Ireland have to rediscover the cutting edge that proved so effective with three tries in the first 40 or so minutes against Wales on the opening day of the championship. They are also in desperate need of effective leadership because for all the profligacy that saw at least three tries go a-begging in the first half against Scotland, the refusal to take three points when presented with kickable penalty shots at goal was a departure from all known rugby wisdom.

Maybe captain Jamie Heaslip’s reluctance to go for goal during a first half played almost entirely in the opponents’ half against a side which conceded 10 penalties in that opening period betrayed a lack of trust in his kicker, fly-half Paddy Jackson.

Maybe if Jackson had had an early shot at goal — Heaslip pointing to the corner as early as the eighth minute — rather than teeing it up for the first time a quarter of an hour in, then his return of one successful kick from four attempts may have been better.

Heaslip denied not trusting his fly-half and Kidney insisted it had not been a pre-ordained part of the game-plan to go for the corner at every opportunity but if the first rule of Test rugby is to always take your points then the rookie captain committed a cardinal error.

Heaslip at times appears detached from the decision-making process, happy to let more senior players such as his predecessor Brian O’Driscoll take charge and it underlines the No.8’s inexperience as a Test captain.

After all, he lead Ireland for the first time only five Tests ago.

Kidney should give Heaslip more time to grow into the role as those with short memories might forget that as recently as last November, Chris Robshaw was England’s public enemy number one following a series of questionable decisions that cost his side Test matches against South Africa and Australia.

Less than four months on and the Harlequins flanker is one of the leading contenders to captain the Lions this summer.

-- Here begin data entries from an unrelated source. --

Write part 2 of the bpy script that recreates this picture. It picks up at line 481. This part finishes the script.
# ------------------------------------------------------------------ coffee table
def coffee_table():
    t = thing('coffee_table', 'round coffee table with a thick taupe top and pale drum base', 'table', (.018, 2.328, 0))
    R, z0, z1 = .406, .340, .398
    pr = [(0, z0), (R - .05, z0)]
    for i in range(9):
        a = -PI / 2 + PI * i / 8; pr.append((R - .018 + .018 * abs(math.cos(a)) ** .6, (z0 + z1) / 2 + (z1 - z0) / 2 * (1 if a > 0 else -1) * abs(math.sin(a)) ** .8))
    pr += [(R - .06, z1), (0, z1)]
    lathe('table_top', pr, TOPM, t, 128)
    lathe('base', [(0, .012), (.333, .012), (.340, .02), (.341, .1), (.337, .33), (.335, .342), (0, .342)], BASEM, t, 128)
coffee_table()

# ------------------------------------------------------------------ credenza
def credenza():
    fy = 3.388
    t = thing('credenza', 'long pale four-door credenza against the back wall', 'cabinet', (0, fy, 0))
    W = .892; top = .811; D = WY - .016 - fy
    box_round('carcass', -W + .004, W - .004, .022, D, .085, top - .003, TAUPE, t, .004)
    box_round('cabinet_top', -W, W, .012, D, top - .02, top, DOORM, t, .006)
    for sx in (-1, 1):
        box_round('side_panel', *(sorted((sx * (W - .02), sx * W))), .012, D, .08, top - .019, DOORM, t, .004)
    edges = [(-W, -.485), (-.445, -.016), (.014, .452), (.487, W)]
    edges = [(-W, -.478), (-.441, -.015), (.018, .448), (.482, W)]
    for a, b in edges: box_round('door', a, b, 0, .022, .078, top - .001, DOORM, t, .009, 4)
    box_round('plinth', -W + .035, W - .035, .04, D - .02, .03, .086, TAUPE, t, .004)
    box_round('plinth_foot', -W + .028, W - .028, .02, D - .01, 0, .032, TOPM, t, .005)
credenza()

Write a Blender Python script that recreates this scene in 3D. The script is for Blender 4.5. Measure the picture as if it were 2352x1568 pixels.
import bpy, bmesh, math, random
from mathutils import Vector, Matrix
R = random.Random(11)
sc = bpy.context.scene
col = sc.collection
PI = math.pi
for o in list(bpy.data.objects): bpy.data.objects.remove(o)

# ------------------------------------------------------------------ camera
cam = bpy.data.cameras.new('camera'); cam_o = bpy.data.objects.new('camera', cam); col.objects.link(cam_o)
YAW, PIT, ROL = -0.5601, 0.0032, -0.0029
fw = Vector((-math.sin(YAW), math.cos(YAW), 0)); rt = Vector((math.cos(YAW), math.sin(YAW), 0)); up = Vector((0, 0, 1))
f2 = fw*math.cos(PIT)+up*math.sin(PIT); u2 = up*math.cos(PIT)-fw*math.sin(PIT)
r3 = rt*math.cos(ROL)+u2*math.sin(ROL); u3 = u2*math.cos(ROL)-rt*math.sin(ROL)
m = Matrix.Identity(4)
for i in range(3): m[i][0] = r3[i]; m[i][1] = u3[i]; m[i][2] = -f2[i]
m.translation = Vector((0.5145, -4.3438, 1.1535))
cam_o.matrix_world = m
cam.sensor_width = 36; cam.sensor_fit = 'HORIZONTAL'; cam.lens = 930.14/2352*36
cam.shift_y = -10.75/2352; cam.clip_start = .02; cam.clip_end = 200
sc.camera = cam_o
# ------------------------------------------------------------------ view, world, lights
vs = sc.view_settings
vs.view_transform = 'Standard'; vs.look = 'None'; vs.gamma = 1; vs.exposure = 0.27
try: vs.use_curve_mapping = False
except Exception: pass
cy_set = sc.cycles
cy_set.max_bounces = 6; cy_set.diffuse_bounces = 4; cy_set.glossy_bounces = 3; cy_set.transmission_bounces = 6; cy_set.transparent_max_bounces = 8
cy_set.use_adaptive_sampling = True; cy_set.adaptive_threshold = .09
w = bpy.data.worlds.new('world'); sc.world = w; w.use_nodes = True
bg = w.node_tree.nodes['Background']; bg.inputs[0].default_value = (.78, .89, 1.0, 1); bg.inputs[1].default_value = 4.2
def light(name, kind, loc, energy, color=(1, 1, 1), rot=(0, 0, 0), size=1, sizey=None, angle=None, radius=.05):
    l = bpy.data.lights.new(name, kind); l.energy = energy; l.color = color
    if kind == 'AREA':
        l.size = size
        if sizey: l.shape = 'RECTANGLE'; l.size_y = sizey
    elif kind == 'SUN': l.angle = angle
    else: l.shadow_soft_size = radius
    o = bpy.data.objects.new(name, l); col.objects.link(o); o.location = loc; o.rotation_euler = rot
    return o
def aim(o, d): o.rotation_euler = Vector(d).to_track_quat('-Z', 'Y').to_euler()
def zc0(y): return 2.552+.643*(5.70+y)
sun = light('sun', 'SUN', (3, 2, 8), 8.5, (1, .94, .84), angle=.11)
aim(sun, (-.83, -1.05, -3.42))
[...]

Heaslip is most decidedly not but like the players in his side, he and they all seem in need of a pick-me-up, a boost to the confidence that is in danger of folding in on itself with two weeks of soul-searching before the French game.

If ever there is a time for team shrink McNulty to earn his keep it is now because Ireland’s players need to get their heads back in the right place and get their act back together.

Their coach’s job is in their hands.